■ GIVEN DATA ■
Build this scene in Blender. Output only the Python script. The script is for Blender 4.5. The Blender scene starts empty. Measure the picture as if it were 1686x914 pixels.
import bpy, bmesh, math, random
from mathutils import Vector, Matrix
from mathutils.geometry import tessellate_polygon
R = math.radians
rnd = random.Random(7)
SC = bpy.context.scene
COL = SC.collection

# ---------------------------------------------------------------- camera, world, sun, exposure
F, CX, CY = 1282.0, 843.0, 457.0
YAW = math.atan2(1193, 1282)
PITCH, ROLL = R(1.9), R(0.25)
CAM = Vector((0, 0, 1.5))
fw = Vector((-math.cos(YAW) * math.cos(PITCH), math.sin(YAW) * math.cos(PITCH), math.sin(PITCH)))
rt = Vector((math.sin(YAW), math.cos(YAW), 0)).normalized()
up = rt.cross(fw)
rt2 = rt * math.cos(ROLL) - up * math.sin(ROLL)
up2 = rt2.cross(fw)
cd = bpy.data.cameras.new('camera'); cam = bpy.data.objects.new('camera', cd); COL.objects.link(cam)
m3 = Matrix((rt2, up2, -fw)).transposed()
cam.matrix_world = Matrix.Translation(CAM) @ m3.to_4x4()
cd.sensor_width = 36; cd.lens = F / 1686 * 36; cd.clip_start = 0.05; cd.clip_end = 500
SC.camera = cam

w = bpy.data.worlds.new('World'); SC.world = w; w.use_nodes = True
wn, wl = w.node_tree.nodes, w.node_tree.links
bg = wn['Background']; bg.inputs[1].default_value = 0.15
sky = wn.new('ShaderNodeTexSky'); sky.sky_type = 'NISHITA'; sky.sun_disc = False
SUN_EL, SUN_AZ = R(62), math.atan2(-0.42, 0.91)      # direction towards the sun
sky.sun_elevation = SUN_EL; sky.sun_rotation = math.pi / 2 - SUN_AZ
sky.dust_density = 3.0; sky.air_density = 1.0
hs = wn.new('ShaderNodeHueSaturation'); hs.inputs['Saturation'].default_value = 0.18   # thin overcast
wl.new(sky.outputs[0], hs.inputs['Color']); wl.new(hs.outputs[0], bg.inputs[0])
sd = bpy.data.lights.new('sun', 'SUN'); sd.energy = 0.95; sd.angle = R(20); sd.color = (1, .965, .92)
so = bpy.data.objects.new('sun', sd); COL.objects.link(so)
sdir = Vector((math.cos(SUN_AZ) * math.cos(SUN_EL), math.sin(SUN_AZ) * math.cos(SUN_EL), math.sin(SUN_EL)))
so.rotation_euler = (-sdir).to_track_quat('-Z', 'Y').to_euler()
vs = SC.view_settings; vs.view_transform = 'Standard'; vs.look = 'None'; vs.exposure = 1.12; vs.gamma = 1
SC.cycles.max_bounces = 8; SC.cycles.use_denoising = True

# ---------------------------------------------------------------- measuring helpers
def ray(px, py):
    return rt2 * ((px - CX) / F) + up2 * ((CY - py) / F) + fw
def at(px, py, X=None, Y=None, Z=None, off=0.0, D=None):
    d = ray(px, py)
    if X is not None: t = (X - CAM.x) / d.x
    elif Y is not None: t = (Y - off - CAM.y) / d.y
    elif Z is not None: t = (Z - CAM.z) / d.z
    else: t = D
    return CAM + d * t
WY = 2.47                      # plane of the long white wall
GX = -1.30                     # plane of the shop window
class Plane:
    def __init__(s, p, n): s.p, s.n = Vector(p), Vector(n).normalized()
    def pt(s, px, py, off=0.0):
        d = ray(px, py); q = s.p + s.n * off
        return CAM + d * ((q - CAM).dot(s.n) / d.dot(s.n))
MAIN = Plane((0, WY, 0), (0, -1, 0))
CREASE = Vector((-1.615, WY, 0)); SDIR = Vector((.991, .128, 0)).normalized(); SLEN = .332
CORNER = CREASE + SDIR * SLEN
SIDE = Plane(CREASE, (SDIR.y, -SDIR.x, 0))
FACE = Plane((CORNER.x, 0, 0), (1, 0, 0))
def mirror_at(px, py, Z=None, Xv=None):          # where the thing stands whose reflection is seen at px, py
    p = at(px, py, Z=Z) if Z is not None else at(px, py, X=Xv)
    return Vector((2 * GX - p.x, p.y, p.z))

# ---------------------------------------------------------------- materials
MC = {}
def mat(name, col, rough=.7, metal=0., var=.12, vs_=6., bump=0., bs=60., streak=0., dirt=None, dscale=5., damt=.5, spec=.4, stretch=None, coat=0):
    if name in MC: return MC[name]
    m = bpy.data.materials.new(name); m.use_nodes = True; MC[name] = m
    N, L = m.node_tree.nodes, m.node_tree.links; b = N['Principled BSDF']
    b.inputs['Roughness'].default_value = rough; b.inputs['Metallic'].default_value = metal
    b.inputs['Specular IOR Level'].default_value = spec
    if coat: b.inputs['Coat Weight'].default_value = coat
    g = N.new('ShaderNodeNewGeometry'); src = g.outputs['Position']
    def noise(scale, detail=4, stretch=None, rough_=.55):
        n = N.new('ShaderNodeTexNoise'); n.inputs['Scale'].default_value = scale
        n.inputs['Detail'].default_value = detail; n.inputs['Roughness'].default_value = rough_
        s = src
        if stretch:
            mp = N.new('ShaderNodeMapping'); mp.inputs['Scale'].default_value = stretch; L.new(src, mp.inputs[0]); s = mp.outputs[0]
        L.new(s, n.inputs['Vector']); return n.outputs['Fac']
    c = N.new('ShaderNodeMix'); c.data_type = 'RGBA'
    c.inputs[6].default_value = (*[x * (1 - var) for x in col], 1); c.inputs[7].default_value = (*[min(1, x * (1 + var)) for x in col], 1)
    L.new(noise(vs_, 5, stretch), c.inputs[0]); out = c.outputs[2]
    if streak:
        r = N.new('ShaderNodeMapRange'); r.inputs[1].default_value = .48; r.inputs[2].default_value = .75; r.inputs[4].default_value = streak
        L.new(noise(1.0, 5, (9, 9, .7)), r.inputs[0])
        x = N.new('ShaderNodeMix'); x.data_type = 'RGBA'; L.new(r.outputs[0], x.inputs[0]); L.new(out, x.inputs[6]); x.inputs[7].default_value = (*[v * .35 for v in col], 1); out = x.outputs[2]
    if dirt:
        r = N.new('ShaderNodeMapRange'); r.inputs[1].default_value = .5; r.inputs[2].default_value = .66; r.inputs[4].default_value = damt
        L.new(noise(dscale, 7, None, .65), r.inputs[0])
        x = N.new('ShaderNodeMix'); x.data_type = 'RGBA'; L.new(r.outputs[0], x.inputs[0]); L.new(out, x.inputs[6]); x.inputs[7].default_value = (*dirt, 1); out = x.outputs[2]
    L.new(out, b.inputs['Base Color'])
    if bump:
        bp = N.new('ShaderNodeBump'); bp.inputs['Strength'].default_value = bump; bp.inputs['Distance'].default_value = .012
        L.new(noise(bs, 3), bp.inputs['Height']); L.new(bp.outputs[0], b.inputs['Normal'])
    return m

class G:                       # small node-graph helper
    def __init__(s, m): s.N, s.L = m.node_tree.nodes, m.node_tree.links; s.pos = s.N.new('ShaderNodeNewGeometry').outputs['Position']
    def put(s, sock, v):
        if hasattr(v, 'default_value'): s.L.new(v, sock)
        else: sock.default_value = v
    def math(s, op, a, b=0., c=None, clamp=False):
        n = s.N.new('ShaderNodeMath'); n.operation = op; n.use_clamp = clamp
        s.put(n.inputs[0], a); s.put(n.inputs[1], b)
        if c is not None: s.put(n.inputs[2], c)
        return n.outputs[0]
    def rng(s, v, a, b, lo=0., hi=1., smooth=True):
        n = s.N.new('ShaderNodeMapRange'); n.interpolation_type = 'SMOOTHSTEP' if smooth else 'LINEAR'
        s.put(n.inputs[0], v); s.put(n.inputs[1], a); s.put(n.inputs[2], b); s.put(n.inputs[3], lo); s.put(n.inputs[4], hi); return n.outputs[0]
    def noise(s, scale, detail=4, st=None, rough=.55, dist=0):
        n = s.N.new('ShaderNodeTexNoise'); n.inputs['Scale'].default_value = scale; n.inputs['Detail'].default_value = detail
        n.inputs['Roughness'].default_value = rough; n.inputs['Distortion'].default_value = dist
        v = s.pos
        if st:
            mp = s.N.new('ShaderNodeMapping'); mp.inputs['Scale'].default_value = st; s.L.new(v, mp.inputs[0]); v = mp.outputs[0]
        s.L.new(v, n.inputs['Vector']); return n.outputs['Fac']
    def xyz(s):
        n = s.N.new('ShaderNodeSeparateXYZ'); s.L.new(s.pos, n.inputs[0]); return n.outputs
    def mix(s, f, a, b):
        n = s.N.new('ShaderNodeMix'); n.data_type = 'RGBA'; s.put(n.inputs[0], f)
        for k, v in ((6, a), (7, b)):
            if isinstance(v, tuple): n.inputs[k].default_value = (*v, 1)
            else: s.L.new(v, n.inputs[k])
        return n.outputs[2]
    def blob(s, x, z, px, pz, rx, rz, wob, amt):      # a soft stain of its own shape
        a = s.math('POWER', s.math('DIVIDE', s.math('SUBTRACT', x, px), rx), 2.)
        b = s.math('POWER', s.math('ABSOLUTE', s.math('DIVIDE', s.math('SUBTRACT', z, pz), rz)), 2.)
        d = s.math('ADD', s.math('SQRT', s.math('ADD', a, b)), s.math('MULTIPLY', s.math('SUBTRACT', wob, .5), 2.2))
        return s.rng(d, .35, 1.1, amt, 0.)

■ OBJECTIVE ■
Please print exactly what appears from the first line of the data through the line with "COL = SC.collection", including both of those lines and nothing past them.

■ RESPONSE TO THIS TASK ■
Build this scene in Blender. Output only the Python script. The script is for Blender 4.5. The Blender scene starts empty. Measure the picture as if it were 1686x914 pixels.
import bpy, bmesh, math, random
from mathutils import Vector, Matrix
from mathutils.geometry import tessellate_polygon
R = math.radians
rnd = random.Random(7)
SC = bpy.context.scene
COL = SC.collection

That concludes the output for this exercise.